En dicho decreto se lee, entre otras cosas: «Puesto que ha llegado a conocimiento de esta Sagrada Congregación que esa falsa doctrina pitagórica, en total desacuerdo con la Sagrada Escritura, de la movilidad de la Tierra y la inmovilidad del Sol, que enseña Nicolás Copérnico, se difunde ahora e incluso es aceptada por muchos […], en consecuencia, para que semejante opinión no se extienda más y lleve a la ruina a la verdad católica, la Sagrada Congregación ha decidido que el dicho libro: Copérnico, Sobre las revoluciones, debe ser suspendido hasta que haya sido corregido.»
¿Cuál es, te lo ruego, benévolo lector, tu opinión sobre ese decreto de los Ilustres Cardenales? ¿No estás convencido, cuando lees el magnífico título de la Congregación, de que se ha enviado a la susodicha comisión a las personas más específicamente instruidas y más sabias no sólo en todas las partes de la sagrada teología, de la jurisprudencia, etc., sino también en todos los dominios de la ciencia, de suerte que no se les escape nada importante de cuanto cotidianamente se enseña, se escribe o se difunde entre el público? Es seguro que personas que pretenden juzgar con rigor el permiso de editar libros, su corrección, condena o proscripción, tendrían que ser de tal manera. Por consiguiente, te dirás que en la Sagrada Congregación ha de haber algunos miembros bien impuestos en las ciencias matemáticas, entre las cuales no es la menor la astronomía.
Pero cuando hayas considerado con más atención los términos de ese decreto sobre la astronomía de Copérnico, sin la menor duda sospecharás conmigo que esos cardenales no han leído el libro de Copérnico, que jamás lo han visto e incluso que lo han ignorado cuando Copérnico se contaba todavía entre los vivos y aún respiraba.

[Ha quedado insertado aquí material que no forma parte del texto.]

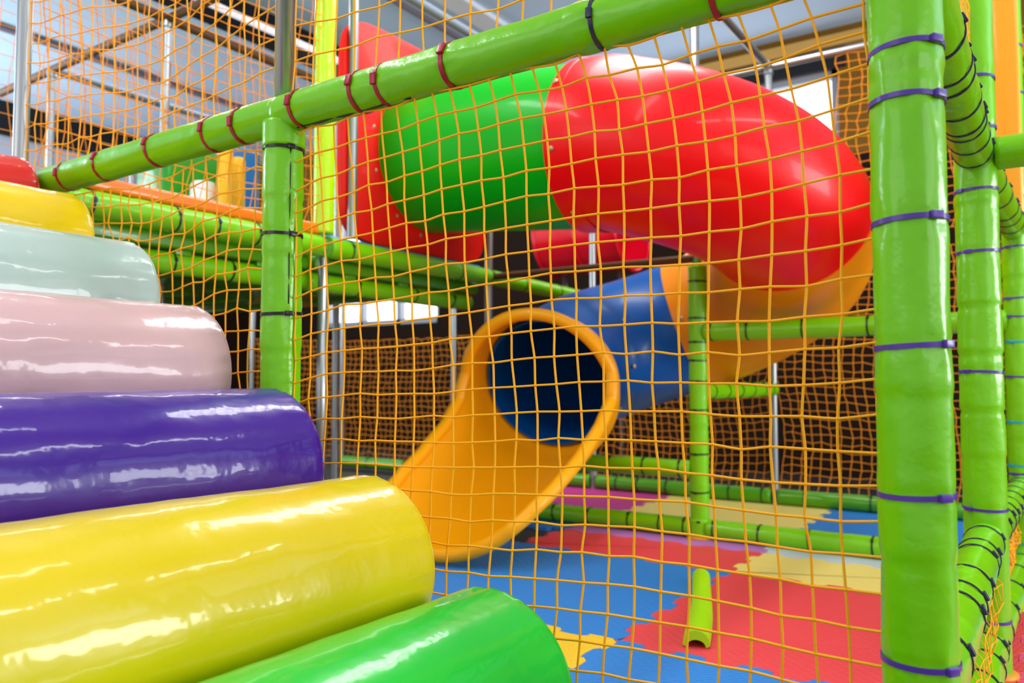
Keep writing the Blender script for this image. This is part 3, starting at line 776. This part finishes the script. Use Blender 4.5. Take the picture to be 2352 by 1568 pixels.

[…] En efecto, los libros de Copérnico sobre las Revoluciones de los cuerpos celestes fueron editados en Nuremberg en 1543; fueron precedidos por la obra que se incluye aquí, es decir la Narratio de Rheticus, dedicada en 1539 a J. Schöner, difundida por A. P. Gasser en 1540 y finalmente impresa en Basilea en 1541. La Narratio fue adjuntada a la reimpresión de las obras de Copérnico en Basilea. La fama de esa doctrina había llegado ya a oídos de otros sabios, antes incluso de la primera edición. De ello da testimonio Nicolás Schönberg, cardenal de Capua, en una carta dirigida a Copérnico en 1536. Fue el mismo Schönberg quien, de concierto con T. Giese, obispo de Kulm, y también buen número de hombres muy eminentes y sabios, consiguieron convencer a Copérnico, mediante serias exhortaciones mezcladas en ocasiones con reproches, de que editara sus libros, que tenía en reserva «para el año cuadragésimo noveno». Por fin, vencido por sus exhortaciones, Copérnico no sólo consintió en la publicación de su obra, concluida al precio de unos trabajos dignos de los de Hércules, y permitió a sus amigos llevar a cabo la edición tanto tiempo solicitada, sino que dirigió el prefacio, que tenía la forma de una dedicatoria, al papa Paulo III. Que esta obra, que en verdad sobrepasa las fuerzas de la industria humana, haya sido desaprobada, sea por Paulo III, sea por alguno de los pontífices romanos que le sucedieron, hasta Paulo V, e incluso condenada, prohibida o suspendida por los inquisidores, no tiene parangón con nada que haya yo encontrado en ningún catálogo de libros prohibidos ni en las obras de ningún autor. Sin duda, en privado la obra de Copérnico ha sido objeto de ataques o de insultos por parte de muchas personas, que, valiéndose de argumentos extraños al tema, se han burlado de ella más que combatirla. Pero nadie la ha refutado con razones y fundamentos propiamente dichos, extraídos de la propia astronomía o de las matemáticas. Ciertas personas reconocen sin duda en Nicolás Copérnico a un hombre de un talento incomparable y confiesan que habrían de presentarlo como una maravilla del mundo, de no temer ofender a algunos que sostienen con tenacidad antiguas opiniones filosóficas; es decir, si no temieran la sombra del milano. Resulta asombroso, por ello, que los cardenales de la Sagrada Congregación condenen solamente ahora a Copérnico, del que nunca han oído hablar y que todavía no ha sido convincentemente refutado.